Under Review

The Black Keys

El Camino (Nonesuch)

by Conrad Compagna

The Black Keys - El Camino
  If rock ‘n’ roll fans are the children of Israel, Dan Auerbach is Moses, and El Camino is his gift from the lofty heights of Mt. Sinai.

  Granted, the seal of the blues prophet and his Bonham-esque drummer, Patrick Carney, originated inauspiciously. The Black Keys’ first album, The Big Come Up was self-recorded on an ancient 8-track in Carney’s Akron, OH basement, and it was only after the White Stripes popularized the stomp-box-happy garage duo concept that a major record label signed the Keys.

  But after they released Brothers in 2010, wise men finally started coughing up the frankincense and myrrh: Grammys, hundred-thousand dollar licensing contracts, and sold-out shows made them one of the most talked-about bands in the realm, and there were whispers in the halls of critics that they were being groomed for the throne of neo-classic rock. Judging by the electric atmosphere, El Camino’s Webster Hall release concert in New York last month was their coronation ceremony.

  In keeping with biblical tradition, the new sound was revealed to the Black Keys in Auerbach’s Nashville studio over 40 days and 40 nights. They channeled it from the aether, haphazardly piecing together ideas between gigs. Producer Danger Mouse, a.k.a Brian Burton also helped. He’s persuaded the band to take a more commercially successful direction since they partnered on Attack & Release in 2008. They’ve retained their original Howlin’ Wolf soul, but have now incorporated a sleek, T-Rex aesthetic.

  Brothers hit “Everlasting Light” was an early showcase of this sound, but El Camino singles “Lonely Boy” and “Gold on the Ceiling” fine-tune it. Both are laden with distortion, but are full of singsong hooks, harmonized backing vocals and simple, orchestral grooves. The polished shine is worthy of glam-era David Bowie, and fans have flocked to it in unprecedented numbers. The congregation will only get bigger.

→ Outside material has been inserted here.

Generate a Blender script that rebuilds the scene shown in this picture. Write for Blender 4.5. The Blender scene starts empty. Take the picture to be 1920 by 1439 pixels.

  Burton’s influence can also be detected in the keyboard and bass tones that fill the space once dominated by drums and screaming, Zeppelin-ish riffs (which are still plenty in evidence, no worries). Auerbach’s hands have been freed for better stage presence, and the more complex arrangement lends itself to experimentation.

  Accordingly, El Camino features everything from chiming indie and Clash-like reggae on “Hell of a Season,” to popping disco bass lines and falsetto vocals on “Run Right Back” and “Sister.” The breadth and ambition, while sometimes a little jarring, marks the work of a band that has hit its stride. It brings to mind the Beatles in their studio-only days, or Dylan after he went electric.

  No doubt those kinds of comparisons are steep, but El Camino is a truly transformational record. The Black Keys have been struggling for years with what it means to become a commercial pop juggernaut, and this moment marks their final acceptance of the mantle.

  So what if it means they’ll make more appearances on soundtracks as tacky as that of Twilight? Their songs will be good, even if none of the other ones are, and someone has to deal with the pharaohs of the music industry. Music geeks have been toiling under the mounts of false and whorish club-hop gods for too long, and they deserve a shepherd to lead them back to the land of milk and honey.